> Job
Reproduce each line of the listing exactly.

> Data segment

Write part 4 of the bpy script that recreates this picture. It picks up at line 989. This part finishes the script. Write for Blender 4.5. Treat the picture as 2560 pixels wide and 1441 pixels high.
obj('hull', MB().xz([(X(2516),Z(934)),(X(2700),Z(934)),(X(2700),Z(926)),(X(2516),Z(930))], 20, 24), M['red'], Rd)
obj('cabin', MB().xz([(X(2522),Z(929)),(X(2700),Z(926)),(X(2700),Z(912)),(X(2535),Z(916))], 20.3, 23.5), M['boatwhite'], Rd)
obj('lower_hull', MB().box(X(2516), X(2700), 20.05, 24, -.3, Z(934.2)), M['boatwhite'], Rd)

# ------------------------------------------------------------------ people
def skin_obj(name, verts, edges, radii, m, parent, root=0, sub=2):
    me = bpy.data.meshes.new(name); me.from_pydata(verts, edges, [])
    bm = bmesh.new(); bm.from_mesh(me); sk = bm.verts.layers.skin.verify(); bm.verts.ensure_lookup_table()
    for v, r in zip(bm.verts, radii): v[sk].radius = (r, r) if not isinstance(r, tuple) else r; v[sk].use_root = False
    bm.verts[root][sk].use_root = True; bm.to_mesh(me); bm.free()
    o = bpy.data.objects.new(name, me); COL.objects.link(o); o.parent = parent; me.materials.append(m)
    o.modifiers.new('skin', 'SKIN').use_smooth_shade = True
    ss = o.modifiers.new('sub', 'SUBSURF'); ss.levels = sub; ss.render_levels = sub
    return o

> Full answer
Write part 4 of the bpy script that recreates this picture. It picks up at line 989. This part finishes the script. Write for Blender 4.5. Treat the picture as 2560 pixels wide and 1441 pixels high.
obj('hull', MB().xz([(X(2516),Z(934)),(X(2700),Z(934)),(X(2700),Z(926)),(X(2516),Z(930))], 20, 24), M['red'], Rd)
obj('cabin', MB().xz([(X(2522),Z(929)),(X(2700),Z(926)),(X(2700),Z(912)),(X(2535),Z(916))], 20.3, 23.5), M['boatwhite'], Rd)
obj('lower_hull', MB().box(X(2516), X(2700), 20.05, 24, -.3, Z(934.2)), M['boatwhite'], Rd)

# ------------------------------------------------------------------ people
def skin_obj(name, verts, edges, radii, m, parent, root=0, sub=2):
    me = bpy.data.meshes.new(name); me.from_pydata(verts, edges, [])
    bm = bmesh.new(); bm.from_mesh(me); sk = bm.verts.layers.skin.verify(); bm.verts.ensure_lookup_table()
    for v, r in zip(bm.verts, radii): v[sk].radius = (r, r) if not isinstance(r, tuple) else r; v[sk].use_root = False
    bm.verts[root][sk].use_root = True; bm.to_mesh(me); bm.free()
    o = bpy.data.objects.new(name, me); COL.objects.link(o); o.parent = parent; me.materials.append(m)
    o.modifiers.new('skin', 'SKIN').use_smooth_shade = True
    ss = o.modifiers.new('sub', 'SUBSURF'); ss.levels = sub; ss.render_levels = sub
    return o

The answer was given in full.